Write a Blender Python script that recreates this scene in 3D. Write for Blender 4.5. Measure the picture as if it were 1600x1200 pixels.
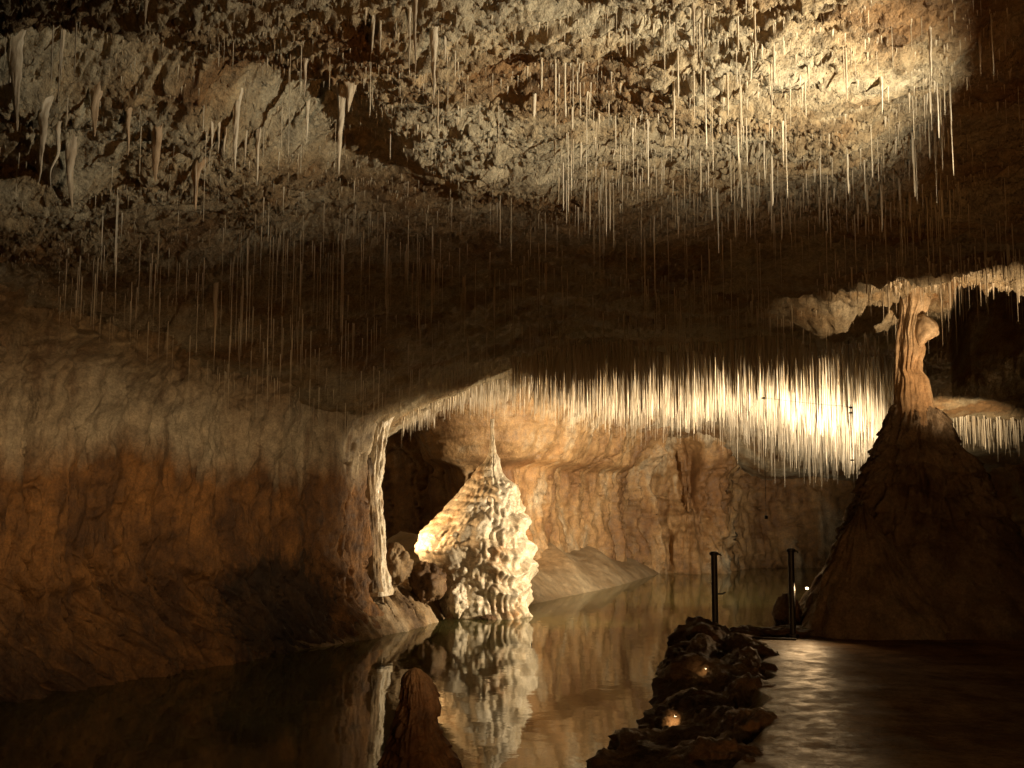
import bpy, math, random
import numpy as np
from mathutils import Vector, Matrix

SC = bpy.context.scene
COL = SC.collection
for o in list(bpy.data.objects):
    bpy.data.objects.remove(o, do_unlink=True)

# ------------------------------------------------------------------ camera, world, exposure
F = 1715.0                       # focal length in pixels of the 1600 x 1200 photograph
CAM = np.array([0.0, 0.0, 2.2])  # the water lies at z = 0
TH = math.atan(184.0 / F)        # pitched up
cd = bpy.data.cameras.new('camera')
cam = bpy.data.objects.new('camera', cd)
COL.objects.link(cam)
cd.sensor_width = 36.0
cd.lens = 36.0 * F / 1600.0
cd.clip_start = 0.05
cd.clip_end = 500.0
cam.location = CAM
cam.rotation_euler = (math.pi / 2 + TH, 0, 0)
SC.camera = cam

world = bpy.data.worlds.new('World')
SC.world = world
world.use_nodes = True
bg = world.node_tree.nodes['Background']
bg.inputs[0].default_value = (0.010, 0.006, 0.003, 1)   # underground: no sky, no sun
bg.inputs[1].default_value = 0.1

SC.view_settings.view_transform = 'Standard'
SC.view_settings.look = 'None'
SC.view_settings.exposure = 0.0
SC.view_settings.gamma = 1.0
SC.view_settings.use_curve_mapping = False
cy = SC.cycles
cy.use_denoising = True
try:
    cy.denoiser = 'OPENIMAGEDENOISE'
    cy.denoising_input_passes = 'RGB_ALBEDO_NORMAL'
except Exception:
    pass
cy.max_bounces = 5
cy.diffuse_bounces = 3
cy.glossy_bounces = 3
cy.transmission_bounces = 3
cy.transparent_max_bounces = 8
cy.sample_clamp_indirect = 3.0
cy.caustics_reflective = False
cy.caustics_refractive = False
cy.use_light_tree = True
cy.use_adaptive_sampling = True
cy.adaptive_threshold = 0.02

# ------------------------------------------------------------------ helpers
ST, CT = math.sin(TH), math.cos(TH)
def ray(px, py):
    u = (px - 800.0) / F
    v = (600.0 - py) / F
    return np.array([u, CT - v * ST, ST + v * CT])
def at(px, py, Y):
    d = ray(px, py)
    return CAM + d * (Y / d[1])
def onz(px, py, z):
    d = ray(px, py)
    return CAM + d * ((z - CAM[2]) / d[2])
def to_px(P):
    P = np.atleast_2d(P) - CAM
    dz = P[:, 1] * CT + P[:, 2] * ST
    up = -P[:, 1] * ST + P[:, 2] * CT
    return 800 + F * P[:, 0] / dz, 600 - F * up / dz, dz

rng = np.random.default_rng(7)
random.seed(7)
_perm = np.random.default_rng(3).permutation(512).astype(np.int32)
_perm = np.concatenate([_perm % 256, _perm % 256])[:1024]
_g = np.random.default_rng(5).normal(size=(256, 3)).astype(np.float32)
_g /= np.linalg.norm(_g, axis=1)[:, None]
def perlin(x, y, z):
    x = np.asarray(x, np.float32); y = np.asarray(y, np.float32); z = np.asarray(z, np.float32)
    x, y, z = np.broadcast_arrays(x, y, z)
    xi = np.floor(x); yi = np.floor(y); zi = np.floor(z)
    xf = x - xi; yf = y - yi; zf = z - zi
    xi = xi.astype(np.int32) & 255; yi = yi.astype(np.int32) & 255; zi = zi.astype(np.int32) & 255
    fu = xf * xf * xf * (xf * (xf * 6 - 15) + 10)
    fv = yf * yf * yf * (yf * (yf * 6 - 15) + 10)
    fw = zf * zf * zf * (zf * (zf * 6 - 15) + 10)
    def c(i, j, k):
        h = _perm[(_perm[(_perm[(xi + i) & 255] + yi + j) & 255] + zi + k) & 255]
        g = _g[h]
        return g[..., 0] * (xf - i) + g[..., 1] * (yf - j) + g[..., 2] * (zf - k)
    a = c(0, 0, 0); a += fu * (c(1, 0, 0) - a)
    b = c(0, 1, 0); b += fu * (c(1, 1, 0) - b)
    a += fv * (b - a)
    e = c(0, 0, 1); e += fu * (c(1, 0, 1) - e)
    d = c(0, 1, 1); d += fu * (c(1, 1, 1) - d)
    e += fv * (d - e)
    return (a + fw * (e - a)) * 1.6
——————
### Problem
Pull out every line containing "pixels".

### Result of this task
Write a Blender Python script that recreates this scene in 3D. Write for Blender 4.5. Measure the picture as if it were 1600x1200 pixels.
F = 1715.0                       # focal length in pixels of the 1600 x 1200 photograph